A CAP report was recently published by the Harvard Law School Forum on Corporate Governance. The report details the Private Company Board Compensation and Governance Survey that CAP and Family Business and Private Company Director magazines conducted this year. Board members at privately held and family-owned companies play an important role in governance and oversight and this survey adds insight on how these members are compensated. It also addresses the data deficiency on private company board pay. This survey was conducted and published by Partners Bertha Masuda and Susan Schroeder and Principal Bonnie Schindler. Harrison Evans and Gabriel Brown also provided analysis for this report.

Partner Dan Laddin, and Senior Analyst Louisa Heywood wrote an article on the new Pay Versus Performance disclosure requirements. The requirements are to help shareholders compare executive compensation with company financial performance over a period of several years. Any company with a fiscal year that ends on December 16, 2022, or after will be required to have this disclosure in their next proxy statement.

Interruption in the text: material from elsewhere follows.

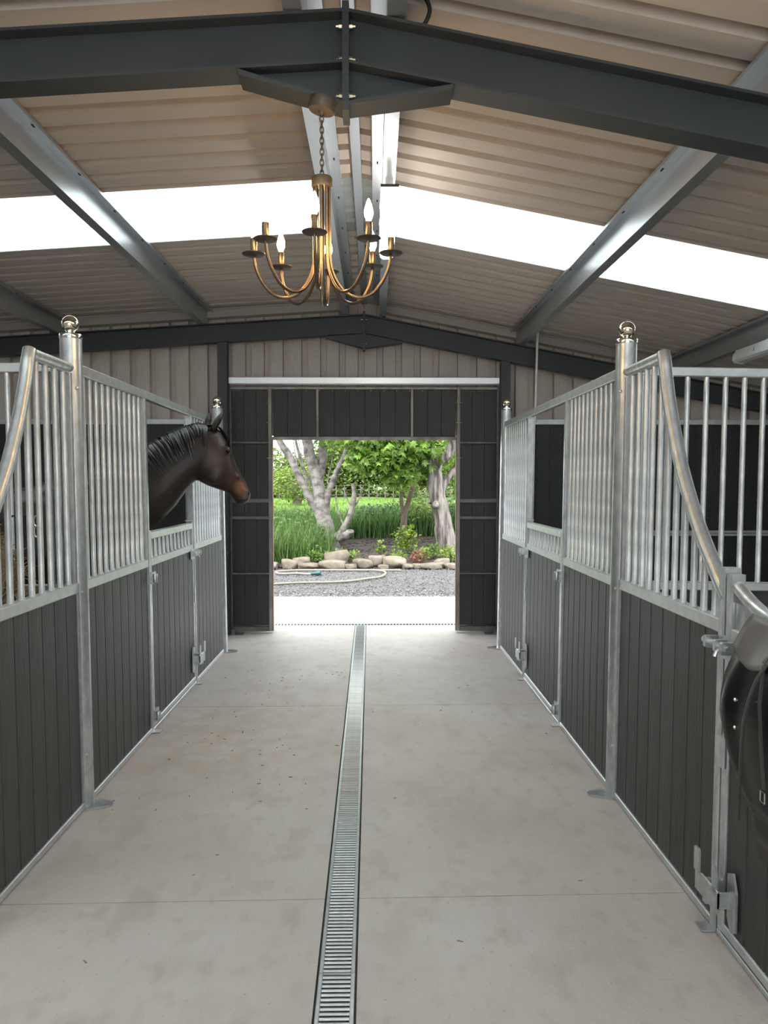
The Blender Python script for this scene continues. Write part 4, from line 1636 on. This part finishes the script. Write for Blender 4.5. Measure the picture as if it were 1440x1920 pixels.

Partner Melissa Burek, and Principal Michael Bonner wrote a report on long-term incentive plans that was published by the Harvard Law School Forum on Corporate Governance. The report analyzed 120 companies with a median revenue of $36 billion. CAP looked at the long-term incentive performance cycles that ended from 2015 to 2020 for these companies. In the report they unveil their main findings from this analysis.

The Harvard Law School Forum on Corporate Governance recently published findings from the popular CAP Early Filers report authored by Principals Lauren Peek and Joanna Czyzewski. In this report, CAP reviewed Chief Executive Officer (CEO) pay levels among 50 companies with fiscal years ending between August and October 2021 (defined as the Early Filers). CAP found that 2021 was definitely a “bounce back” year where median CEO pay was increased by 19%. This large increase in CEO pay is mostly due to a dramatic year over year increase (+73%) in the annual incentive payout since base salaries were flat at median and the grant-date value of long-term incentive increased 11%.

A CAP Alert authored by Partner Dan Laddin and Senior Analyst Louisa Heywood was published by the Harvard Law School Forum on Corporate Governance. The alert detailed recent action by the SEC to re-open the comment period for pay vs. performance proposed rules. The proposed changes include requiring disclosure of three new financial performance measures in addition to TSR and requiring companies to provide a list of the five most important performance measures used to determine compensation actually paid to the executive. In the memorandum, CAP supports the objective of enhanced transparency.